The manna, testimony as it was of God's power and grace, and type indeed of Christ Himself, in its actual use did but nourish for a few years that poor, fleeting, feverish, forfeited life, which begins at our birth and ends at our death. A taper wasting from the moment it begins to shine; “a vapor that appearth for a little time, and then vanisheth away” —is it for this, or the support of it, or for the brief pleasure that it affords, that men toil, fret, weary themselves, despise heaven with all its glories, refuse or neglect Christ and His great salvation?
Yes. It was so in our Lord's day on earth. It is so still. Oh that His words (thank God, “they are spirit and they are life") may reach the heart of some one who cons these pages—the words in which He contrasts with everything in this poor, perishable life, that interminable existence in unutterable peace and joy, that “everlasting life” which all receive who receive Him! Hungry soul, can you not feed on Jesus? As you would appease your natural hunger on the suited food, can you not find in Jesus what meets your entire case, what satisfies your every wish? Here is an undying life—an unwasting one; to “live forever” is the effect of feeding on this bread from heaven. “That a man may eat thereof and not die: if any man eat of this bread, he shall live forever.” Has the worldling anything to compare with this? Do his most feverish dreams of happiness on earth embrace the element of unending continuance? It is just for him the one element wanting, the lack of which spoils all the rest.

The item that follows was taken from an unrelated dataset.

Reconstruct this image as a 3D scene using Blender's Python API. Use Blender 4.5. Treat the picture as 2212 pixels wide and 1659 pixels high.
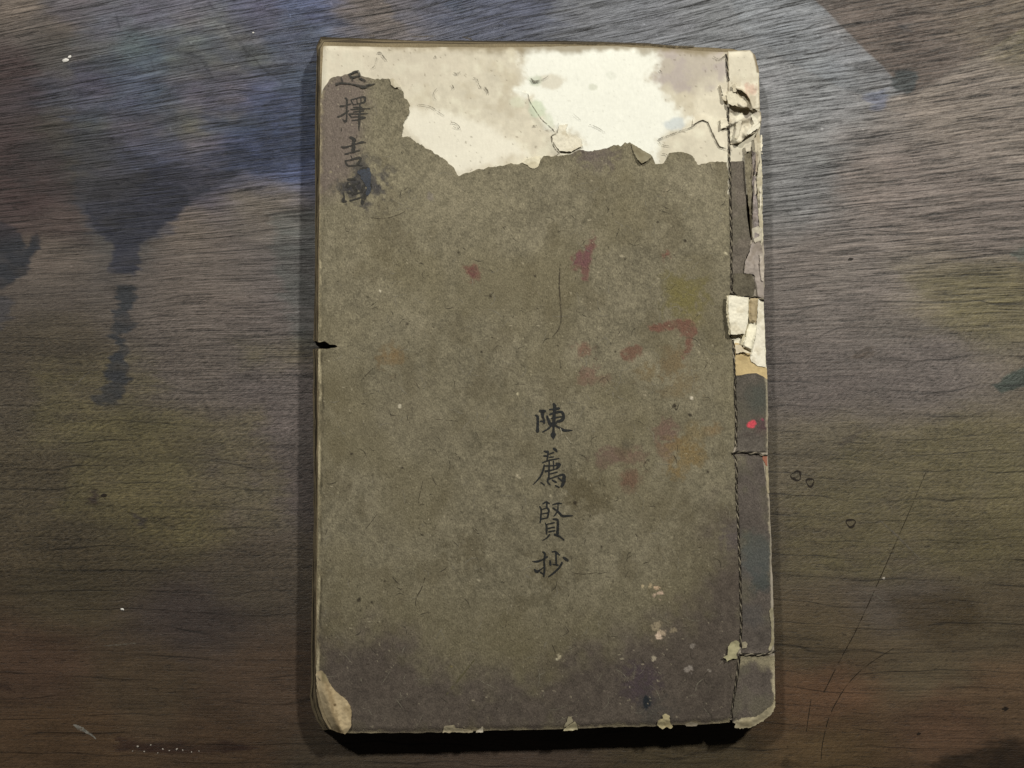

How passing wonderful, that the One who stood before these Jews as the lowliest and poorest of men had the full consciousness then of having a life to bestow, to communicate, which death cannot touch, and which is, in its own proper nature, everlasting life! He is no longer here in humiliation, speaking such words of grace and truth as these; but He has not ceased to be the giver of this life, Himself the fullness of the life He gives. “As thou hast given him power over all flesh, that he should give eternal life to as many as thou hast given him.”
To gather up a little what has been under review, we have here “the Son of man,” One who is really partaker of flesh and blood, a Man conversing with the men who had followed Him across the lake—we have this Son of man, the Sealed One of God the Father. He is the Sent One too, and the first thing for any one who would please God is to believe on Him whom He hath sent. He has, moreover, meat or food to give, which endures to everlasting life. In the conversation with the parties just adverted to, the mystery of His presence here is declared, and many of the moral traits of that life of which He is the full expression, and which He was here to communicate, are either stated in words, or come out in practical display. He was from heaven, the incarnate One. He was the Father's gift, a character in which He delights in this Gospel to speak of Himself. He was the true bread—the real and only nourishment for divine life in man, had it only been there.
What perfect adaptation to man's need is this bread from heaven. He who is that bread gives life, moreover, as well as sustains it where it is. But where is it, alas! save as sovereignly bestowed, when all would equally have treated it with disdain. They had seen Him and had not believed. There is the heartiest welcome, an open door, none refused; he who comes is no more to hunger, he who believes is no more to thirst; but the Savior has to take refuge from universal rejection by mankind in the certainty that all would come to Him who were given to Him of the Father. The outflow of His own love in receiving all such, and casting none out who come, is thus seen as the perfection of obedience to His Father, whose will, not His own, He had come from heaven to do. How the heart bows in contemplation of such obedience! He who could speak of raising up His people at the last day as though it were as easy and simple an act of obedience as any that He performed while here, speaks of Himself as having it in charge not to stop short of this. “This is the Father's will... that of all which he hath given me I should lose nothing, but should raise it up again at the last day.”
Blessed Jesus, how safe, to be confided thus to Thee! But more than this, this safety appertains to all who see Him and believe on Him, “the last Adam, a quickening Spirit.” Though it may be of His resurrection-place that this is spoken, such is the fullness of life in His person that the eye that rests on Him receives, with the beams of His countenance, that life which these beams impart. To believe on Him is to have everlasting life. The drawings of the Father, His secret teachings, secure that they shall come to Him who are the gift to Him of the Father's love. The Father Himself, undisclosed save to the Son ("He who is of God"), draws to the Son by that sense of need which is met by Him alone. He is the bread of life—not a perishable life like that of which even the manna in the desert was the food—but everlasting life.
What unfathomable wonders these few verses disclose! The infinite grace displayed in the fact of the incarnation—how little is it pondered by our careless, frivolous hearts! And then the perfectness of this blessed One in the place of humiliation to which He had stooped—the absoluteness of His obedience, and the delicacy of His self-hiding, self-consuming service! To these Jews He had to speak of Himself, for they challenged His claims, and invidiously compared Him with Moses, and His miracle with that of the manna. He answers as feeling the reflection on His Father, not on Himself. “Moses gave you not that bread from heaven; but my Father giveth you the true bread from heaven.” Blessed Savior! grant us daily and hourly to feed by faith on Thyself in all the perfectness in which Thou wast displayed to the eye of God while sojourning in this vale of tears.